In February 2017, Black Rabbit was born as a one-off pop-up restaurant after Doucet got a call from a friend asking if he’d like to use an available space for a restaurant.

The name Black Rabbit is borrowed from Alice in Wonderland, and details the otherworldliness Doucet intends to create with each meal. “It’s like, follow us down the rabbit hole. We want to create experiences. You’re coming to the restaurant removing yourself from that world and coming into ours. That’s what it’s all about.”

In May 2018, Doucet received another call, this time looking for someone to run a restaurant in Shediac. Always looking for a challenge, Black Rabbit partnered with Bower Hotels to create Black Rabbit the restaurant.

Bringing Joey and Dakota with him, Black Rabbit released a new menu every week for 12 weeks. Working 100 hour weeks, they decided early on to focus on catering to locals.

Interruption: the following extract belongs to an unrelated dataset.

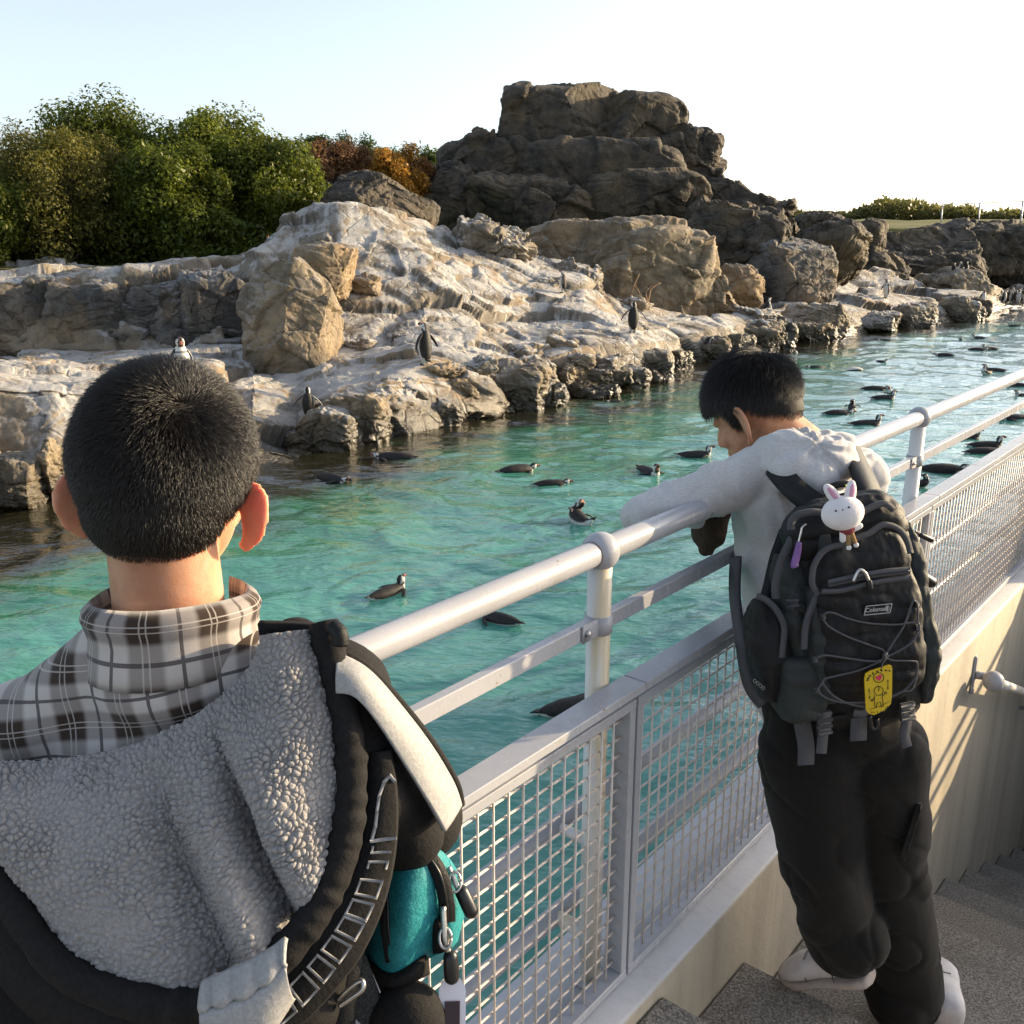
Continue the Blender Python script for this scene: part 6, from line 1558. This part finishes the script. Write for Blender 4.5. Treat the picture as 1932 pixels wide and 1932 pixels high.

"...you’re coming to the restaurant removing yourself from that world and coming into ours. That’s what it’s all about.” “Eighty per cent of our business was local, meaning people from the Maritimes, not tourists.” “At the end of the day we probably would have made more money selling burgers and salads guaranteed. We would have made more money for less work. But instead we made everything from scratch,” said Doucet. The Shediac location closed for the season in October, but Doucet is working towards having it open all year next year. Growing a food scene


Back in Moncton, Doucet is getting ready to open a small, late night wine-centric restaurant off St. George, behind the Barolo & Co. offices. “We are hoping to open that restaurant in December. We have a sommelier from Halifax, Stefan Nielsen, who joined last week and he will be the face of that restaurant.”

Doucet describes it as a bar for people who love food and wine, and it certainly won’t be catering to everyone. “It’s about the storytelling, about talking about the wine. We will not make any excuses, there will be no pinot grigio or pop on the menu,” he said. “It’s sit down only, no standing room.” Its menu will change monthly, with six to 10 items to choose from and the restaurant will stay open until 11 with hopes of keeping the kitchen open later.

“We are lacking smaller restaurants,” said Doucet. “Any bigger city has super amazing number one bars in the world and they’re 20 seats. As soon as it gets too big you lose quality.” Doucet says that places such as The Laundromat, Notre Dame de Parkton, Les Brumes Du Coude, 2nd Floor at Dolma and Manuka being all within walking distance is a good start but he’s focused on seeing more places like those come to life.

His focus is to bridge Main street and St. George with excellent but small restaurants.

“If you would have asked me last year, I even told my wife, I would never own a restaurant and now we have two."

Doucet says he’d like to have six to eight new restaurants under the Barolo & Co. banner, including Black Rabbit. “We are trying to make Moncton and the surrounding areas a culinary destination within five years.”

It takes a unique sense of drive to make ideas such as Doucet’s a reality. He credits his small team with helping him and understanding his goals. “They bring energy that’s for sure. We need serious people who want to work insanely hard.” “We had few people on board in the beginning who didn’t get it and you need people who understand what we are about and who are willing to take the chance.”

“We are trying to make Moncton and the surrounding areas a culinary destination within five years.”


Doucet said Dakota didn’t have any experience in the type of cuisine Doucet was creating, but he had a willingness to learn and and to try that’s what stuck out to him.

“If you don’t have a team that is willing to try and to support the idea then you don’t have anything.”

The Black Rabbit Experience will carry on Doucet’s original Black Rabbit theme of a pop-up restaurant, offering unique experiences to those lucky enough to get a table, but it will also serve as a test-run for future endeavours.

There have been two pop-ups already this season, but Doucet knows that sometimes it’s ok to slow down and focus on the tasks at hand.

“I’ve been figuring things out for 15 years and every chef, admittedly or not, is still trying to figure shit out.”